> **TASK OBJECTIVE**:
Give back the lines exactly, from the first one to the line with "part('stem', MB().add(*tube([st0, st0", both ends included.

> **DATA SEGMENT**:
§

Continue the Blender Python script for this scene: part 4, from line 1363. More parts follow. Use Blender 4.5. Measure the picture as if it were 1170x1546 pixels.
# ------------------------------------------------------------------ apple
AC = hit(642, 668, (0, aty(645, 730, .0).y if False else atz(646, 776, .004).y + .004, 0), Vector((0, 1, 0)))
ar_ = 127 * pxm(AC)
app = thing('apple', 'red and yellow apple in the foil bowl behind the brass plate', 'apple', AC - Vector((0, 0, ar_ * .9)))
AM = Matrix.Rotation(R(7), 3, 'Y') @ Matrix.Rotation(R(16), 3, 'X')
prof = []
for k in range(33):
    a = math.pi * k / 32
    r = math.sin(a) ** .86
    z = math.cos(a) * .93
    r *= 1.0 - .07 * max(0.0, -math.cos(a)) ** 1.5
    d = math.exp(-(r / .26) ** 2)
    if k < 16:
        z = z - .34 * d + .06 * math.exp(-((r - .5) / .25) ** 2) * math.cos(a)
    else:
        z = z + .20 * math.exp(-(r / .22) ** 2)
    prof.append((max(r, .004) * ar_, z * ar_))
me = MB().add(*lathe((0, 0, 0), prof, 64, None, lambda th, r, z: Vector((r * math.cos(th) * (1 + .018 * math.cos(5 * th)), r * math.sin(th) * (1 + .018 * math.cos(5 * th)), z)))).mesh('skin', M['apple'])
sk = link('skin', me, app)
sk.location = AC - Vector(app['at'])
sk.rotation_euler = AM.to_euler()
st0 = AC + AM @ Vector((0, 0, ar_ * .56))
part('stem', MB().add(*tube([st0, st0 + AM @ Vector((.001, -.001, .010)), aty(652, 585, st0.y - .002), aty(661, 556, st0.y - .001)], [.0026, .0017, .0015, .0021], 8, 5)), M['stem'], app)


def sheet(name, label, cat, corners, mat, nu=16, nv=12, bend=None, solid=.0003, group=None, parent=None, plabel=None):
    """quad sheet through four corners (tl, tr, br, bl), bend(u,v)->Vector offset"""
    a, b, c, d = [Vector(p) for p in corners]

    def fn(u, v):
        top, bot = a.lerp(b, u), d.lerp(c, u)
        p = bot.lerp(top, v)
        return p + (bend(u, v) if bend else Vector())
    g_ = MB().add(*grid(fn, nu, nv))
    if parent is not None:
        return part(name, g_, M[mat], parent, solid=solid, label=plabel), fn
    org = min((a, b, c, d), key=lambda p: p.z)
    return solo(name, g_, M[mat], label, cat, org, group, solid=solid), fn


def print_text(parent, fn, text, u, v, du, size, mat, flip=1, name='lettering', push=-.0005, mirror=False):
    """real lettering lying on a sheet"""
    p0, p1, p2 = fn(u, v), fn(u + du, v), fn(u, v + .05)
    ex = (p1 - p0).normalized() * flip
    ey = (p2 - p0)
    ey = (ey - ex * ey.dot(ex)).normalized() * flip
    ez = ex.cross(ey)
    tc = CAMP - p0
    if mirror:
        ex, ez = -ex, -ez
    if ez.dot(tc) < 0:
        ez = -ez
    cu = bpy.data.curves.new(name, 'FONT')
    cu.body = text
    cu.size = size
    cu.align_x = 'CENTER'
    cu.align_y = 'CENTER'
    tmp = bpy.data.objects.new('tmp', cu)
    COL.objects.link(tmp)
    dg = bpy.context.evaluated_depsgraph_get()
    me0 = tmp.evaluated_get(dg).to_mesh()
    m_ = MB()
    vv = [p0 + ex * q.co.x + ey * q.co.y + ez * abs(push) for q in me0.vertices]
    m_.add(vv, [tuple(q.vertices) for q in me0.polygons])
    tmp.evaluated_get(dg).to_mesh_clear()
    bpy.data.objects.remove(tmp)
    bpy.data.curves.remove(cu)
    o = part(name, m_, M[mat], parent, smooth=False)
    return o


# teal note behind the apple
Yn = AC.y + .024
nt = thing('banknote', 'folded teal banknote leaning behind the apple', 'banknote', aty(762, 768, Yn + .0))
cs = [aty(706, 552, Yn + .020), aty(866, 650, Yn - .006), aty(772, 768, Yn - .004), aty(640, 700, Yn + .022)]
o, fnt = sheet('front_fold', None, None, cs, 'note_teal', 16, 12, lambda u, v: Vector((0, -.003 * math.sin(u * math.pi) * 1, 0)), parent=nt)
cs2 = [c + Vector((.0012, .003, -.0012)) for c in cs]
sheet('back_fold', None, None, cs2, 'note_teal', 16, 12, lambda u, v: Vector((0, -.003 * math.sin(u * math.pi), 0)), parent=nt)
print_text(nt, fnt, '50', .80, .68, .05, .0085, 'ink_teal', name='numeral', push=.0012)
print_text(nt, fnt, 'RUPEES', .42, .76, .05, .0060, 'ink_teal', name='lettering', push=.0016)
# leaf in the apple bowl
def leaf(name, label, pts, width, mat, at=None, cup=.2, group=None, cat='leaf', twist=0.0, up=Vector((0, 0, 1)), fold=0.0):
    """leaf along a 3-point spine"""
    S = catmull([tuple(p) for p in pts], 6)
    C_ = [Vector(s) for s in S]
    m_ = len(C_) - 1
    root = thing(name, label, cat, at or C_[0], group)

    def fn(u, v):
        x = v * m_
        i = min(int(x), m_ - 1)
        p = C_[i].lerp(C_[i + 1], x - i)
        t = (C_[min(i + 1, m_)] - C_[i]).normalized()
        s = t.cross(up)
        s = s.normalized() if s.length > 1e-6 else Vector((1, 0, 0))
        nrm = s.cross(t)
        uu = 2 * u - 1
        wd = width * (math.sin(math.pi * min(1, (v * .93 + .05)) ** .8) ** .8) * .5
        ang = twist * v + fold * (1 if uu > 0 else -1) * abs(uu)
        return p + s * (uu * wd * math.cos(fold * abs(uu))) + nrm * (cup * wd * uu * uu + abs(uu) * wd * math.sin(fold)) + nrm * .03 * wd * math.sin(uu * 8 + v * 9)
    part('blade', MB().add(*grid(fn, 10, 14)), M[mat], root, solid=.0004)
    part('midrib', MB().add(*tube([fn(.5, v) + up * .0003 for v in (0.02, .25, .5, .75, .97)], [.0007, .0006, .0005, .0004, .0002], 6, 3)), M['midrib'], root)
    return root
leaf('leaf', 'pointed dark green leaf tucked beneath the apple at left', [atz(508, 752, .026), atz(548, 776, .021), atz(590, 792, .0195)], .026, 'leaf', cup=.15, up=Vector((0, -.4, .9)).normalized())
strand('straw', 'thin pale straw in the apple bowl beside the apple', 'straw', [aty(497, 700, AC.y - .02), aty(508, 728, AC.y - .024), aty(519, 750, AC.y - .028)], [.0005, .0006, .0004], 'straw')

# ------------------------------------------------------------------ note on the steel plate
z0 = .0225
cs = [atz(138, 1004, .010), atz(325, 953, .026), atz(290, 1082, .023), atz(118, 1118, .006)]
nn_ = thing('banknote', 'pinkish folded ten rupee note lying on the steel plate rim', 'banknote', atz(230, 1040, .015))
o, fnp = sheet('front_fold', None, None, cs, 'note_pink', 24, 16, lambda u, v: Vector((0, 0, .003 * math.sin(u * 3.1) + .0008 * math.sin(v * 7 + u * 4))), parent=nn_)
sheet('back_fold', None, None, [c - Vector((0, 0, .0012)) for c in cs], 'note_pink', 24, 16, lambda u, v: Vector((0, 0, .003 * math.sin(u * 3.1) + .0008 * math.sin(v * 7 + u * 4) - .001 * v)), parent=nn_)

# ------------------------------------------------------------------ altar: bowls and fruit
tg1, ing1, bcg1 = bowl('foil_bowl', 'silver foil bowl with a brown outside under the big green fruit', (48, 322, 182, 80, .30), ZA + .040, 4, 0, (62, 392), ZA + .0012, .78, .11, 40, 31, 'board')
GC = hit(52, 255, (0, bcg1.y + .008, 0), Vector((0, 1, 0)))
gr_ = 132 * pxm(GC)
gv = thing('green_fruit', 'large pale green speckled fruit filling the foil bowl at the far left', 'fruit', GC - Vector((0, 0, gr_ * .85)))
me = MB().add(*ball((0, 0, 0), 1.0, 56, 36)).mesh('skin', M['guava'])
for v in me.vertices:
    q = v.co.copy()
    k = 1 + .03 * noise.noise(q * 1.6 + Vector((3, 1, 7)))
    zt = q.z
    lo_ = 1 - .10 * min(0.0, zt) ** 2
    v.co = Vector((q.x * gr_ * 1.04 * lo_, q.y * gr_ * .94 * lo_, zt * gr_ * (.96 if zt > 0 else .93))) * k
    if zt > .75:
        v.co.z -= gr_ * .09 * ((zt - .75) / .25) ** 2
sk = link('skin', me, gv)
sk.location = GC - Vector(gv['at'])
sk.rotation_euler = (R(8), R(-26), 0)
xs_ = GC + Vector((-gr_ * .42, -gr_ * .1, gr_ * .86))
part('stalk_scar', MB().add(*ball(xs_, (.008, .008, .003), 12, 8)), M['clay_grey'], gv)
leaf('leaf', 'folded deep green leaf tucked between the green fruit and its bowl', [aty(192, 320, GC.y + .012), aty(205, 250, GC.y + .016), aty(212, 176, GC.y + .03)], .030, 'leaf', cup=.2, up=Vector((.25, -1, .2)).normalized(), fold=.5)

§

> **TASK SOLUTION**:
Continue the Blender Python script for this scene: part 4, from line 1363. More parts follow. Use Blender 4.5. Measure the picture as if it were 1170x1546 pixels.
# ------------------------------------------------------------------ apple
AC = hit(642, 668, (0, aty(645, 730, .0).y if False else atz(646, 776, .004).y + .004, 0), Vector((0, 1, 0)))
ar_ = 127 * pxm(AC)
app = thing('apple', 'red and yellow apple in the foil bowl behind the brass plate', 'apple', AC - Vector((0, 0, ar_ * .9)))
AM = Matrix.Rotation(R(7), 3, 'Y') @ Matrix.Rotation(R(16), 3, 'X')
prof = []
for k in range(33):
    a = math.pi * k / 32
    r = math.sin(a) ** .86
    z = math.cos(a) * .93
    r *= 1.0 - .07 * max(0.0, -math.cos(a)) ** 1.5
    d = math.exp(-(r / .26) ** 2)
    if k < 16:
        z = z - .34 * d + .06 * math.exp(-((r - .5) / .25) ** 2) * math.cos(a)
    else:
        z = z + .20 * math.exp(-(r / .22) ** 2)
    prof.append((max(r, .004) * ar_, z * ar_))
me = MB().add(*lathe((0, 0, 0), prof, 64, None, lambda th, r, z: Vector((r * math.cos(th) * (1 + .018 * math.cos(5 * th)), r * math.sin(th) * (1 + .018 * math.cos(5 * th)), z)))).mesh('skin', M['apple'])
sk = link('skin', me, app)
sk.location = AC - Vector(app['at'])
sk.rotation_euler = AM.to_euler()
st0 = AC + AM @ Vector((0, 0, ar_ * .56))
part('stem', MB().add(*tube([st0, st0 + AM @ Vector((.001, -.001, .010)), aty(652, 585, st0.y - .002), aty(661, 556, st0.y - .001)], [.0026, .0017, .0015, .0021], 8, 5)), M['stem'], app)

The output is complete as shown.